Set task. From the first line of the data below, repeat each line exactly until you reach the line with "return (p[1] *"; include that line too.

- - -

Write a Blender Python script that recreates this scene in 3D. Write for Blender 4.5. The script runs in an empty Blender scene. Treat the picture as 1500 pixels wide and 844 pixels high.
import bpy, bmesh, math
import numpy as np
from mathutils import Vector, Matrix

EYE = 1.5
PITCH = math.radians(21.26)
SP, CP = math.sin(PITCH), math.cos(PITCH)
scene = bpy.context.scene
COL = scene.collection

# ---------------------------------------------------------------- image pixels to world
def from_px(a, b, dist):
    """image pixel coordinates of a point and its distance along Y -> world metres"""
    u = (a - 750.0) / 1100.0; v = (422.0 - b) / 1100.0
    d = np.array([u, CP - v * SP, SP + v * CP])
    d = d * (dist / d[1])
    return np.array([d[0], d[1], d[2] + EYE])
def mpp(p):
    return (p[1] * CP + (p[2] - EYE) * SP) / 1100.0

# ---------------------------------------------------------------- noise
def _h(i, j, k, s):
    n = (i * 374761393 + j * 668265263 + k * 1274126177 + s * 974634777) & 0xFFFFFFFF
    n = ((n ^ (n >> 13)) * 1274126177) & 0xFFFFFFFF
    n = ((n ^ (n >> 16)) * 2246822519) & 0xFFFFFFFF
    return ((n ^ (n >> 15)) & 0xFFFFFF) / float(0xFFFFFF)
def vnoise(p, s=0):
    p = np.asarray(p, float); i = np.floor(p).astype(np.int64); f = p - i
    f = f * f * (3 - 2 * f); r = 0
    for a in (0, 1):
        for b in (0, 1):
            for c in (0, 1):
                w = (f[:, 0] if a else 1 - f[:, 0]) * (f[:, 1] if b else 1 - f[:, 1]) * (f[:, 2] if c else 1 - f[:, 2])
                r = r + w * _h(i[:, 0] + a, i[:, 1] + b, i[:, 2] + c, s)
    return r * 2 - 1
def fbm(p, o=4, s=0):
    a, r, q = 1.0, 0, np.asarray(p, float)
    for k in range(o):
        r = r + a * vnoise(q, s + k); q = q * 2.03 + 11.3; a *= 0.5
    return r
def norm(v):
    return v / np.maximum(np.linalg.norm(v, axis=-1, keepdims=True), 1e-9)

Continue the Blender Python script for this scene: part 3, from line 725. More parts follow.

- - -

Result for this exercise.
Write a Blender Python script that recreates this scene in 3D. Write for Blender 4.5. The script runs in an empty Blender scene. Treat the picture as 1500 pixels wide and 844 pixels high.
import bpy, bmesh, math
import numpy as np
from mathutils import Vector, Matrix

EYE = 1.5
PITCH = math.radians(21.26)
SP, CP = math.sin(PITCH), math.cos(PITCH)
scene = bpy.context.scene
COL = scene.collection

# ---------------------------------------------------------------- image pixels to world
def from_px(a, b, dist):
    """image pixel coordinates of a point and its distance along Y -> world metres"""
    u = (a - 750.0) / 1100.0; v = (422.0 - b) / 1100.0
    d = np.array([u, CP - v * SP, SP + v * CP])
    d = d * (dist / d[1])
    return np.array([d[0], d[1], d[2] + EYE])
def mpp(p):
    return (p[1] * CP + (p[2] - EYE) * SP) / 1100.0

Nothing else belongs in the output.